In my book, Alan Greenspan continues to play a disastrous role, and somehow survives.  But then, he tried to put together the Ford "co-Presidency" in Detroit, and has been succeeding de facto ever since.  It was Greenspan who turned the RR remark about the "Carter Depression" into a gaffe, by announcing to the world that he did not agree with Reagan He should have been fired on the spot.  He continues to make pronouncements as if he were still Ford's Chairman of the Council of Economic Advisers.  In Denver, Sept. 6, he practically endorsed the Carter economic program, while reserving his fire for the "Supply siders."  Of course, nothing is done because no dominant strategist is in control.  Greenspan exists because Marty Anderson props him up, as he does Arthur Burns.  The problem, as the Times headline indicates, is that Greenspan/Burns economics is no different than Carter economics, and if there is no difference, there is less reason to turn out Carter for Reagan.  Reagan himself remains solid, but the campaign is communicating diluted Reagan through the media spots, campaign literature and Greenspan/Shultz/Burns.  Jack Kemp is almost totally without influence in the campaign at this point, and has still not been able to view the TV spots produced for Reagan.  His meeting last week with Reagan, to discuss tax policy, along with Greenspan, Shultz and Charls Walker, was his first substantive meeting with Reagan in six months since Kemp briefed Reagan for the Nashua debate with Bush.  I fear that Kemp will not be involved in briefing Reagan for his debates with Carter, and Reagan who is getting rusty on supply-side arguments will be fed numbers and statistics by the "Co-President's" team.  There are reports, at least that the first batch of TV spots produced for Reagan were so bad that it was obvious they had to be reproduced.  Reagan supposedly cut some new spots on Saturday, although nobody from Kemp's group (which produced RR's primary TV spots) were present for this filming.

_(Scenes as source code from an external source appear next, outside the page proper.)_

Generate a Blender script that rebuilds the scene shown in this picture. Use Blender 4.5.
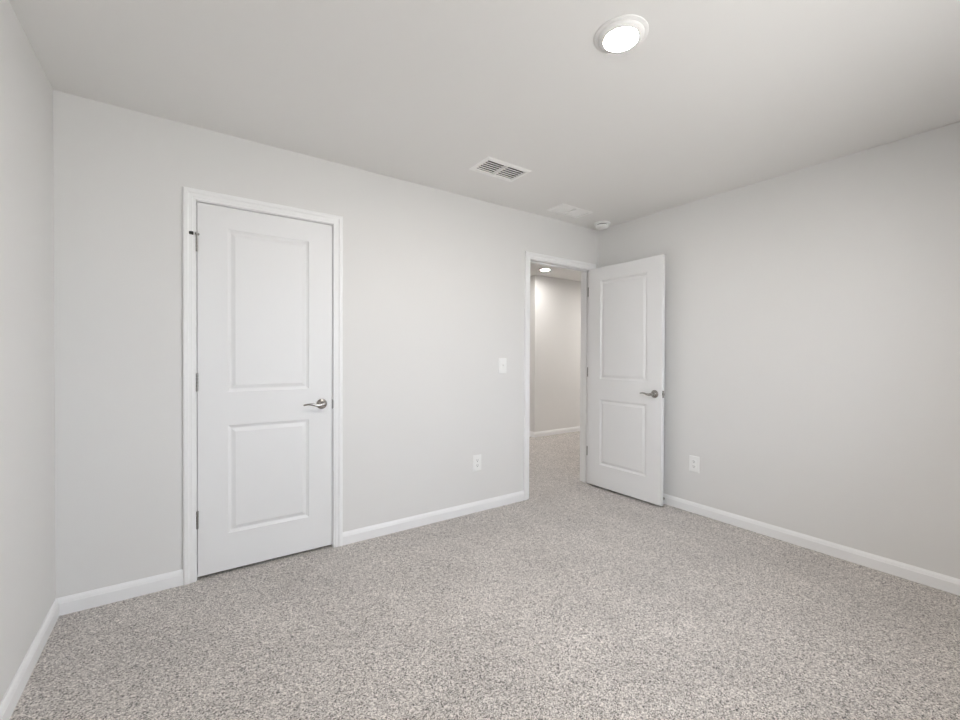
import bpy, bmesh, math
from mathutils import Vector, Matrix

for o in list(bpy.data.objects):
    bpy.data.objects.remove(o)
S = bpy.context.scene
COL = S.collection

# ------------------------------------------------------------ dimensions (metres)
XL, XR = -0.4975, 3.2936          # left / right wall faces
YB, YR = 2.7584, -0.62            # wall with the doors / wall behind the camera
H = 2.448                         # ceiling height
WT = 0.115                        # wall thickness
C0, C1 = 0.0535, 0.7725           # closet opening between jambs
O0, O1 = 2.4290, 3.1980           # doorway opening between jambs
OH = 2.051                        # opening height
CW = 0.057                        # casing width
HY, HX = 4.80, 4.3326             # hall wall and its outside corner
HZ = H

# ------------------------------------------------------------ camera
cam = bpy.data.cameras.new('camera')
cam.sensor_width = 36.0
cam.lens = 426.05 / 960 * 36
cam.clip_start = 0.02
camo = bpy.data.objects.new('camera', cam)
COL.objects.link(camo)
yaw, pitch, roll = 0.6063, -0.0096, 0.0045
R0 = Vector((math.cos(yaw), -math.sin(yaw), 0)); F0 = Vector((math.sin(yaw), math.cos(yaw), 0)); Z0 = Vector((0, 0, 1))
F = F0 * math.cos(pitch) + Z0 * math.sin(pitch)
U = -F0 * math.sin(pitch) + Z0 * math.cos(pitch)
Rv = R0 * math.cos(roll) + U * math.sin(roll)
Uv = -R0 * math.sin(roll) + U * math.cos(roll)
M = Matrix((Rv, Uv, -F)).transposed().to_4x4()
M.translation = Vector((0, 0, 1.2251))
camo.matrix_world = M
S.camera = camo

# ------------------------------------------------------------ light and exposure
S.view_settings.view_transform = 'Standard'
S.view_settings.look = 'None'
S.view_settings.gamma = 1
S.view_settings.use_curve_mapping = False
S.view_settings.exposure = 0.0
SKY = 7.0
LAMP = 600.0
HALL_LAMP = 260.0
w = bpy.data.worlds.new('sky'); S.world = w; w.use_nodes = True
nt = w.node_tree; nt.nodes.clear()
out = nt.nodes.new('ShaderNodeOutputWorld'); bg = nt.nodes.new('ShaderNodeBackground')
geo = nt.nodes.new('ShaderNodeTexCoord'); sep = nt.nodes.new('ShaderNodeSeparateXYZ')
rmp = nt.nodes.new('ShaderNodeValToRGB')
rmp.color_ramp.elements[0].position = 0.40; rmp.color_ramp.elements[0].color = (1.0, 1.0, 0.98, 1)
rmp.color_ramp.elements[1].position = 0.56; rmp.color_ramp.elements[1].color = (0.80, 0.89, 1.0, 1)
mp = nt.nodes.new('ShaderNodeMapRange'); mp.inputs['From Min'].default_value = -1; mp.inputs['From Max'].default_value = 1
nt.links.new(geo.outputs['Generated'], sep.inputs[0]); nt.links.new(sep.outputs['Z'], mp.inputs['Value'])
nt.links.new(mp.outputs[0], rmp.inputs[0]); nt.links.new(rmp.outputs[0], bg.inputs['Color'])
bg.inputs['Strength'].default_value = SKY
nt.links.new(bg.outputs[0], out.inputs[0])
WX0, WX1, WZ0, WZ1 = 0.50, 2.25, 0.80, 2.18      # window in the wall behind the camera
al = bpy.data.lights.new('window_portal', 'AREA'); al.shape = 'RECTANGLE'; al.size = WX1 - WX0; al.size_y = WZ1 - WZ0
al.cycles.is_portal = True
ao = bpy.data.objects.new('window_portal', al); COL.objects.link(ao)
ao.location = ((WX0 + WX1) / 2, YR - WT - 0.03, (WZ0 + WZ1) / 2); ao.rotation_euler = (math.pi / 2, 0, math.pi)

# ------------------------------------------------------------ materials
def mat(name, color, rough=0.5, metal=0.0, spec=0.5, bump=None, emit=None, noise=None, coat=0):
    m = bpy.data.materials.new(name); m.use_nodes = True
    n = m.node_tree.nodes; l = m.node_tree.links
    b = n['Principled BSDF']
    b.inputs['Base Color'].default_value = (*color, 1)
    b.inputs['Roughness'].default_value = rough
    b.inputs['Metallic'].default_value = metal
    b.inputs['Specular IOR Level'].default_value = spec
    b.inputs['Coat Weight'].default_value = coat
    tc = n.new('ShaderNodeTexCoord')
    if noise:
        sc, amt = noise
        nz = n.new('ShaderNodeTexNoise'); nz.inputs['Scale'].default_value = sc; nz.inputs['Detail'].default_value = 3
        mx = n.new('ShaderNodeMix'); mx.data_type = 'RGBA'
        mx.inputs['A'].default_value = (*[c * (1 - amt) for c in color], 1)
        mx.inputs['B'].default_value = (*[min(1, c * (1 + amt)) for c in color], 1)
        l.new(tc.outputs['Object'], nz.inputs['Vector']); l.new(nz.outputs['Fac'], mx.inputs['Factor'])
        l.new(mx.outputs['Result'], b.inputs['Base Color'])
    if bump:
        sc, dist, st = bump
        nz = n.new('ShaderNodeTexNoise'); nz.inputs['Scale'].default_value = sc; nz.inputs['Detail'].default_value = 4
        bp = n.new('ShaderNodeBump'); bp.inputs['Distance'].default_value = dist; bp.inputs['Strength'].default_value = st
        l.new(tc.outputs['Object'], nz.inputs['Vector']); l.new(nz.outputs['Fac'], bp.inputs['Height'])
        l.new(bp.outputs[0], b.inputs['Normal'])
    if emit:
        b.inputs['Emission Color'].default_value = (*emit[0], 1); b.inputs['Emission Strength'].default_value = emit[1]
    return m

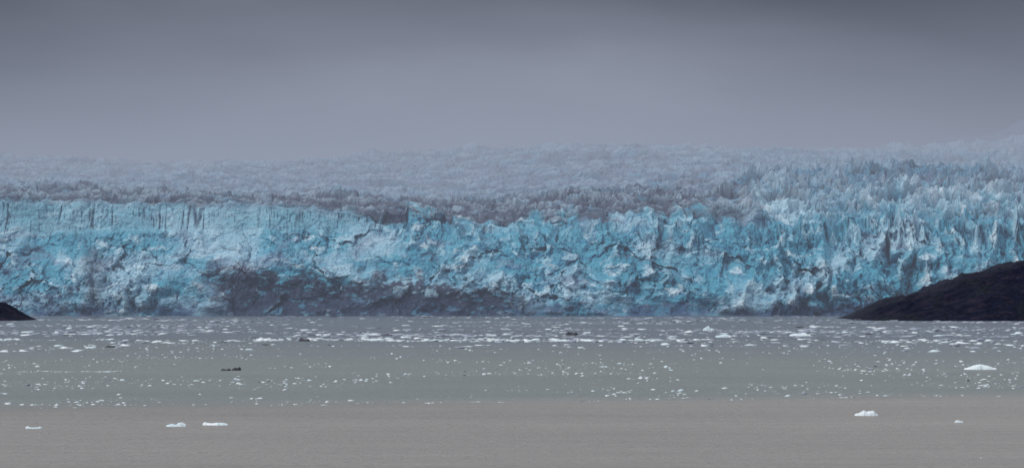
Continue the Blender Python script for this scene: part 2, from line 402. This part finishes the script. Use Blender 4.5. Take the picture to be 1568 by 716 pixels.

All in all, very, discouraging.  The Kemp group is cornered, isolated from the candidate, whose lieutenants are increasingly transforming the campaign into a replica of Ford's, as the Ford team swamps Reagan headquarters in Virginia.

None of this means Reagan can't win.  He remains the best hope because his instincts are sound.  He should dominate Carter in the debates, even if poorly briefed.  And we keep fingers crossed about the new TV spots.  But the campaign structure is an albatross.  The decision-making process is a mystery.  There is no Action Desk to respond to Carter/Anderson blows, and reaction time is measured in days.  My natural optimism about somehow slogging through this is fading.